Could you give the data below again, exactly and completely?

*** Data extract

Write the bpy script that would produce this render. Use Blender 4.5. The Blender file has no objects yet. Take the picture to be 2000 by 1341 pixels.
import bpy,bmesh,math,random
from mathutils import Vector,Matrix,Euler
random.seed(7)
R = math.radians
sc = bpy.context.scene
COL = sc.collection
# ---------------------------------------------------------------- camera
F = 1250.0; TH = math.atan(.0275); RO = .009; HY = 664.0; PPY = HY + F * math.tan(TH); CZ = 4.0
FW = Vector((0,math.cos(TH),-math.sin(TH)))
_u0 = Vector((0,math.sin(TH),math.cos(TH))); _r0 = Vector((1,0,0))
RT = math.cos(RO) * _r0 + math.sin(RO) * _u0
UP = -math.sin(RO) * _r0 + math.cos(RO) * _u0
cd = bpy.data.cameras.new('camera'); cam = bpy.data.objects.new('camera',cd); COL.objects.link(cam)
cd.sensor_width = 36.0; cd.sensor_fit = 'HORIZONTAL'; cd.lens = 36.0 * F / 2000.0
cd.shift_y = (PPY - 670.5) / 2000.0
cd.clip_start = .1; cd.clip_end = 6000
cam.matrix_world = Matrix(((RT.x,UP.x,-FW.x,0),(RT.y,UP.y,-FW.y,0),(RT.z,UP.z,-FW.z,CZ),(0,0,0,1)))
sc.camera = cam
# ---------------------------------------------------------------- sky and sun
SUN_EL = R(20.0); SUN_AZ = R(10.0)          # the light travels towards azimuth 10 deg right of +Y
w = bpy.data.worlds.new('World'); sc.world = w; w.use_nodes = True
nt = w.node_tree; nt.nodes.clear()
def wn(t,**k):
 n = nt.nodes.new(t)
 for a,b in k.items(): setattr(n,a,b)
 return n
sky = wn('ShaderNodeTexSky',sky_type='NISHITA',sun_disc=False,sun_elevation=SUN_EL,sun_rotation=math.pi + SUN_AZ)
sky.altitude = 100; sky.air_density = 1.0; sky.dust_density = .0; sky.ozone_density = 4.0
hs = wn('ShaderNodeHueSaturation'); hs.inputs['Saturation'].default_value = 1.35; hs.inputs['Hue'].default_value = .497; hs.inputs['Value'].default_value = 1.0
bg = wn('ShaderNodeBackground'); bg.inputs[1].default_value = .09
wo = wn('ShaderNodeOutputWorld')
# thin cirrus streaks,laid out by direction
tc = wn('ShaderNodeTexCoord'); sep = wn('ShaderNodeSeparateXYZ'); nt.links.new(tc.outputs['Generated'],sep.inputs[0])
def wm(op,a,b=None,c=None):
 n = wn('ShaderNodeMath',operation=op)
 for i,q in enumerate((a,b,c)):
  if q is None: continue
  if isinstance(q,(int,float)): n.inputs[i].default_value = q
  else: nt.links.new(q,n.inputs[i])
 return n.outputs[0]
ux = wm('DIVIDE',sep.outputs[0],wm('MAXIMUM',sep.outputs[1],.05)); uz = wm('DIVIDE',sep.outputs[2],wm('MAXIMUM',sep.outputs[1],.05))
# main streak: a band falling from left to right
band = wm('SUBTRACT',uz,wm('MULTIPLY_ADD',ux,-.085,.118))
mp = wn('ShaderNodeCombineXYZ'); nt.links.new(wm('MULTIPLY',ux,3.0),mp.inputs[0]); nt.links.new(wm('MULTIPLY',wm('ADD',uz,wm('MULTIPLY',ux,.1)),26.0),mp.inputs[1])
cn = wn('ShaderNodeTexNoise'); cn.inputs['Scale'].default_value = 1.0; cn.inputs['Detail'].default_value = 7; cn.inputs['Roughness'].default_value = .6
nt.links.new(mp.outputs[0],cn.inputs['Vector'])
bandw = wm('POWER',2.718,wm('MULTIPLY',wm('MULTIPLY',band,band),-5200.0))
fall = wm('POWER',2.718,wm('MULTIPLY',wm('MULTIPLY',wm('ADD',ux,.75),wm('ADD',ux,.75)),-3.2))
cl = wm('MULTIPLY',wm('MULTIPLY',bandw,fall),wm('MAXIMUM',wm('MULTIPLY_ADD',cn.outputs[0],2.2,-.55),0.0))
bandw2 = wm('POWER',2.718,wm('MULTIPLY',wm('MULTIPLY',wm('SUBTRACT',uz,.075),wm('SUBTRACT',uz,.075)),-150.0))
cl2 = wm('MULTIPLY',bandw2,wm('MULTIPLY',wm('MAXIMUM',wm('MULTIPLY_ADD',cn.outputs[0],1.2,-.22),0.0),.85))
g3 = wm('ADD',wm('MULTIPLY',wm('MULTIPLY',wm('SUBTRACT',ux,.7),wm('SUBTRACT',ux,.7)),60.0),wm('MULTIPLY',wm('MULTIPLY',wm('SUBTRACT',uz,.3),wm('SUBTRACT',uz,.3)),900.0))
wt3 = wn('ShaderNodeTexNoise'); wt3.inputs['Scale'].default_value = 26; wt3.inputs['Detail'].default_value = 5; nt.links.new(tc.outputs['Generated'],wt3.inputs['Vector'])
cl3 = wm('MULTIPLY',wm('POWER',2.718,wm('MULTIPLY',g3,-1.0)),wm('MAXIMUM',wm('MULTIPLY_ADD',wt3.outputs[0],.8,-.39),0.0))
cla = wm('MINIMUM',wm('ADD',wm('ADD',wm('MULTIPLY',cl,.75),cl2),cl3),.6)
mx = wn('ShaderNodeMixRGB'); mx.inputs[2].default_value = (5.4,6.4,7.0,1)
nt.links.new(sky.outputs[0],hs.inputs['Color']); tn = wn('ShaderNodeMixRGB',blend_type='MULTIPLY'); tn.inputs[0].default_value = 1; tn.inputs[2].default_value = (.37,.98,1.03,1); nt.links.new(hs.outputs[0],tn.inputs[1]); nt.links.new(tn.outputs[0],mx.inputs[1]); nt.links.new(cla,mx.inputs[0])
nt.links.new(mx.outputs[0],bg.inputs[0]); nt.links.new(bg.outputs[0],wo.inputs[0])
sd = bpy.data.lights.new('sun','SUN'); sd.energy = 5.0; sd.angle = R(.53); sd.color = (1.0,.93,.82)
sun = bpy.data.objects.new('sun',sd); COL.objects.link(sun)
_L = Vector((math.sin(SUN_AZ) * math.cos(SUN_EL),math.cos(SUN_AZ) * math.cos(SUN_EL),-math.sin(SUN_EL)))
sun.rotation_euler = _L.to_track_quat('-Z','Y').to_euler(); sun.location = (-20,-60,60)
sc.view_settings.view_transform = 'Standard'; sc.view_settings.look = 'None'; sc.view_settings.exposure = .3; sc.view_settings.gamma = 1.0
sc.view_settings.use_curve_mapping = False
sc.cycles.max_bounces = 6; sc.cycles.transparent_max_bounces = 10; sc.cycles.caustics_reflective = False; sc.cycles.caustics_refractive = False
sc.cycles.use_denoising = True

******

### Result
Write the bpy script that would produce this render. Use Blender 4.5. The Blender file has no objects yet. Take the picture to be 2000 by 1341 pixels.
import bpy,bmesh,math,random
from mathutils import Vector,Matrix,Euler
random.seed(7)
R = math.radians
sc = bpy.context.scene
COL = sc.collection
# ---------------------------------------------------------------- camera
F = 1250.0; TH = math.atan(.0275); RO = .009; HY = 664.0; PPY = HY + F * math.tan(TH); CZ = 4.0
FW = Vector((0,math.cos(TH),-math.sin(TH)))
_u0 = Vector((0,math.sin(TH),math.cos(TH))); _r0 = Vector((1,0,0))
RT = math.cos(RO) * _r0 + math.sin(RO) * _u0
UP = -math.sin(RO) * _r0 + math.cos(RO) * _u0
cd = bpy.data.cameras.new('camera'); cam = bpy.data.objects.new('camera',cd); COL.objects.link(cam)
cd.sensor_width = 36.0; cd.sensor_fit = 'HORIZONTAL'; cd.lens = 36.0 * F / 2000.0
cd.shift_y = (PPY - 670.5) / 2000.0
cd.clip_start = .1; cd.clip_end = 6000
cam.matrix_world = Matrix(((RT.x,UP.x,-FW.x,0),(RT.y,UP.y,-FW.y,0),(RT.z,UP.z,-FW.z,CZ),(0,0,0,1)))
sc.camera = cam
# ---------------------------------------------------------------- sky and sun
SUN_EL = R(20.0); SUN_AZ = R(10.0)          # the light travels towards azimuth 10 deg right of +Y
w = bpy.data.worlds.new('World'); sc.world = w; w.use_nodes = True
nt = w.node_tree; nt.nodes.clear()
def wn(t,**k):
 n = nt.nodes.new(t)
 for a,b in k.items(): setattr(n,a,b)
 return n
sky = wn('ShaderNodeTexSky',sky_type='NISHITA',sun_disc=False,sun_elevation=SUN_EL,sun_rotation=math.pi + SUN_AZ)
sky.altitude = 100; sky.air_density = 1.0; sky.dust_density = .0; sky.ozone_density = 4.0
hs = wn('ShaderNodeHueSaturation'); hs.inputs['Saturation'].default_value = 1.35; hs.inputs['Hue'].default_value = .497; hs.inputs['Value'].default_value = 1.0
bg = wn('ShaderNodeBackground'); bg.inputs[1].default_value = .09
wo = wn('ShaderNodeOutputWorld')
# thin cirrus streaks,laid out by direction
tc = wn('ShaderNodeTexCoord'); sep = wn('ShaderNodeSeparateXYZ'); nt.links.new(tc.outputs['Generated'],sep.inputs[0])
def wm(op,a,b=None,c=None):
 n = wn('ShaderNodeMath',operation=op)
 for i,q in enumerate((a,b,c)):
  if q is None: continue
  if isinstance(q,(int,float)): n.inputs[i].default_value = q
  else: nt.links.new(q,n.inputs[i])
 return n.outputs[0]
ux = wm('DIVIDE',sep.outputs[0],wm('MAXIMUM',sep.outputs[1],.05)); uz = wm('DIVIDE',sep.outputs[2],wm('MAXIMUM',sep.outputs[1],.05))
# main streak: a band falling from left to right
band = wm('SUBTRACT',uz,wm('MULTIPLY_ADD',ux,-.085,.118))
mp = wn('ShaderNodeCombineXYZ'); nt.links.new(wm('MULTIPLY',ux,3.0),mp.inputs[0]); nt.links.new(wm('MULTIPLY',wm('ADD',uz,wm('MULTIPLY',ux,.1)),26.0),mp.inputs[1])
cn = wn('ShaderNodeTexNoise'); cn.inputs['Scale'].default_value = 1.0; cn.inputs['Detail'].default_value = 7; cn.inputs['Roughness'].default_value = .6
nt.links.new(mp.outputs[0],cn.inputs['Vector'])
bandw = wm('POWER',2.718,wm('MULTIPLY',wm('MULTIPLY',band,band),-5200.0))
fall = wm('POWER',2.718,wm('MULTIPLY',wm('MULTIPLY',wm('ADD',ux,.75),wm('ADD',ux,.75)),-3.2))
cl = wm('MULTIPLY',wm('MULTIPLY',bandw,fall),wm('MAXIMUM',wm('MULTIPLY_ADD',cn.outputs[0],2.2,-.55),0.0))
bandw2 = wm('POWER',2.718,wm('MULTIPLY',wm('MULTIPLY',wm('SUBTRACT',uz,.075),wm('SUBTRACT',uz,.075)),-150.0))
cl2 = wm('MULTIPLY',bandw2,wm('MULTIPLY',wm('MAXIMUM',wm('MULTIPLY_ADD',cn.outputs[0],1.2,-.22),0.0),.85))
g3 = wm('ADD',wm('MULTIPLY',wm('MULTIPLY',wm('SUBTRACT',ux,.7),wm('SUBTRACT',ux,.7)),60.0),wm('MULTIPLY',wm('MULTIPLY',wm('SUBTRACT',uz,.3),wm('SUBTRACT',uz,.3)),900.0))
wt3 = wn('ShaderNodeTexNoise'); wt3.inputs['Scale'].default_value = 26; wt3.inputs['Detail'].default_value = 5; nt.links.new(tc.outputs['Generated'],wt3.inputs['Vector'])
cl3 = wm('MULTIPLY',wm('POWER',2.718,wm('MULTIPLY',g3,-1.0)),wm('MAXIMUM',wm('MULTIPLY_ADD',wt3.outputs[0],.8,-.39),0.0))
cla = wm('MINIMUM',wm('ADD',wm('ADD',wm('MULTIPLY',cl,.75),cl2),cl3),.6)
mx = wn('ShaderNodeMixRGB'); mx.inputs[2].default_value = (5.4,6.4,7.0,1)
nt.links.new(sky.outputs[0],hs.inputs['Color']); tn = wn('ShaderNodeMixRGB',blend_type='MULTIPLY'); tn.inputs[0].default_value = 1; tn.inputs[2].default_value = (.37,.98,1.03,1); nt.links.new(hs.outputs[0],tn.inputs[1]); nt.links.new(tn.outputs[0],mx.inputs[1]); nt.links.new(cla,mx.inputs[0])
nt.links.new(mx.outputs[0],bg.inputs[0]); nt.links.new(bg.outputs[0],wo.inputs[0])
sd = bpy.data.lights.new('sun','SUN'); sd.energy = 5.0; sd.angle = R(.53); sd.color = (1.0,.93,.82)
sun = bpy.data.objects.new('sun',sd); COL.objects.link(sun)
_L = Vector((math.sin(SUN_AZ) * math.cos(SUN_EL),math.cos(SUN_AZ) * math.cos(SUN_EL),-math.sin(SUN_EL)))
sun.rotation_euler = _L.to_track_quat('-Z','Y').to_euler(); sun.location = (-20,-60,60)
sc.view_settings.view_transform = 'Standard'; sc.view_settings.look = 'None'; sc.view_settings.exposure = .3; sc.view_settings.gamma = 1.0
sc.view_settings.use_curve_mapping = False
sc.cycles.max_bounces = 6; sc.cycles.transparent_max_bounces = 10; sc.cycles.caustics_reflective = False; sc.cycles.caustics_refractive = False
sc.cycles.use_denoising = True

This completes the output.